*TO DO*. Print all the data, keeping every line exactly as it is.

--------------------------------

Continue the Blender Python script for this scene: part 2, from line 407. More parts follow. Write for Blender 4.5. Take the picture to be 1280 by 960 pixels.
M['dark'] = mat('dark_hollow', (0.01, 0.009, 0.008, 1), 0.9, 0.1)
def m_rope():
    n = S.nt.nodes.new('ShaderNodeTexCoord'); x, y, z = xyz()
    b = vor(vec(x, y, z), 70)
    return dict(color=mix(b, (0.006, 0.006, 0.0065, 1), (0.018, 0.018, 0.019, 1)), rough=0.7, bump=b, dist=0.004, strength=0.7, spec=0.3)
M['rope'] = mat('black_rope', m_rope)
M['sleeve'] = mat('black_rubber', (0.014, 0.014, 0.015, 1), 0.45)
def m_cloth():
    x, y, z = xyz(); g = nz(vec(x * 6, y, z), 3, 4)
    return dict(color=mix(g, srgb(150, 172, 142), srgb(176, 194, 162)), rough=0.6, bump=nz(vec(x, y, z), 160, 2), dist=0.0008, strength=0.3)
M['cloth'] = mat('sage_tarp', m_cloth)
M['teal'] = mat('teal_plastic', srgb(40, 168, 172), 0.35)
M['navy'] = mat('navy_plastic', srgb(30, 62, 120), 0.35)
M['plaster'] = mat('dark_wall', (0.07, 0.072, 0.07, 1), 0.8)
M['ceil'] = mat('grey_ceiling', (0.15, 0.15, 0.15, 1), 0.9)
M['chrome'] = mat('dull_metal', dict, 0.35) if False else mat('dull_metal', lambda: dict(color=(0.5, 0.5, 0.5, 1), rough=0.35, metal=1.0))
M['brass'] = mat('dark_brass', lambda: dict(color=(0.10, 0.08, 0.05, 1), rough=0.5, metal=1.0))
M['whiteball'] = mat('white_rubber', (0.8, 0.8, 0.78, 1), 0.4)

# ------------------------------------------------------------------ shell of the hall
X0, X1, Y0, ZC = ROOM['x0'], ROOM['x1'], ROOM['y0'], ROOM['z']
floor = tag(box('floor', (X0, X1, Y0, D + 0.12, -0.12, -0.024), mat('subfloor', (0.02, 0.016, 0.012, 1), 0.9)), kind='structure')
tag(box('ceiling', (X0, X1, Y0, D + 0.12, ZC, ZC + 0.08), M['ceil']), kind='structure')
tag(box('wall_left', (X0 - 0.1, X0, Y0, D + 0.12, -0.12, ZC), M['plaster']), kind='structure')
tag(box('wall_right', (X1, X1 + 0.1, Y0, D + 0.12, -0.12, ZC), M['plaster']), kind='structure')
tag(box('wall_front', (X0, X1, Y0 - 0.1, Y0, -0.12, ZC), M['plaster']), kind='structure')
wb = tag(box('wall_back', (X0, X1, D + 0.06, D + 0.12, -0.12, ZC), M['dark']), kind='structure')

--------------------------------

*ANSWER TO THIS PROBLEM*.
Continue the Blender Python script for this scene: part 2, from line 407. More parts follow. Write for Blender 4.5. Take the picture to be 1280 by 960 pixels.
M['dark'] = mat('dark_hollow', (0.01, 0.009, 0.008, 1), 0.9, 0.1)
def m_rope():
    n = S.nt.nodes.new('ShaderNodeTexCoord'); x, y, z = xyz()
    b = vor(vec(x, y, z), 70)
    return dict(color=mix(b, (0.006, 0.006, 0.0065, 1), (0.018, 0.018, 0.019, 1)), rough=0.7, bump=b, dist=0.004, strength=0.7, spec=0.3)
M['rope'] = mat('black_rope', m_rope)
M['sleeve'] = mat('black_rubber', (0.014, 0.014, 0.015, 1), 0.45)
def m_cloth():
    x, y, z = xyz(); g = nz(vec(x * 6, y, z), 3, 4)
    return dict(color=mix(g, srgb(150, 172, 142), srgb(176, 194, 162)), rough=0.6, bump=nz(vec(x, y, z), 160, 2), dist=0.0008, strength=0.3)
M['cloth'] = mat('sage_tarp', m_cloth)
M['teal'] = mat('teal_plastic', srgb(40, 168, 172), 0.35)
M['navy'] = mat('navy_plastic', srgb(30, 62, 120), 0.35)
M['plaster'] = mat('dark_wall', (0.07, 0.072, 0.07, 1), 0.8)
M['ceil'] = mat('grey_ceiling', (0.15, 0.15, 0.15, 1), 0.9)
M['chrome'] = mat('dull_metal', dict, 0.35) if False else mat('dull_metal', lambda: dict(color=(0.5, 0.5, 0.5, 1), rough=0.35, metal=1.0))
M['brass'] = mat('dark_brass', lambda: dict(color=(0.10, 0.08, 0.05, 1), rough=0.5, metal=1.0))
M['whiteball'] = mat('white_rubber', (0.8, 0.8, 0.78, 1), 0.4)

# ------------------------------------------------------------------ shell of the hall
X0, X1, Y0, ZC = ROOM['x0'], ROOM['x1'], ROOM['y0'], ROOM['z']
floor = tag(box('floor', (X0, X1, Y0, D + 0.12, -0.12, -0.024), mat('subfloor', (0.02, 0.016, 0.012, 1), 0.9)), kind='structure')
tag(box('ceiling', (X0, X1, Y0, D + 0.12, ZC, ZC + 0.08), M['ceil']), kind='structure')
tag(box('wall_left', (X0 - 0.1, X0, Y0, D + 0.12, -0.12, ZC), M['plaster']), kind='structure')
tag(box('wall_right', (X1, X1 + 0.1, Y0, D + 0.12, -0.12, ZC), M['plaster']), kind='structure')
tag(box('wall_front', (X0, X1, Y0 - 0.1, Y0, -0.12, ZC), M['plaster']), kind='structure')
wb = tag(box('wall_back', (X0, X1, D + 0.06, D + 0.12, -0.12, ZC), M['dark']), kind='structure')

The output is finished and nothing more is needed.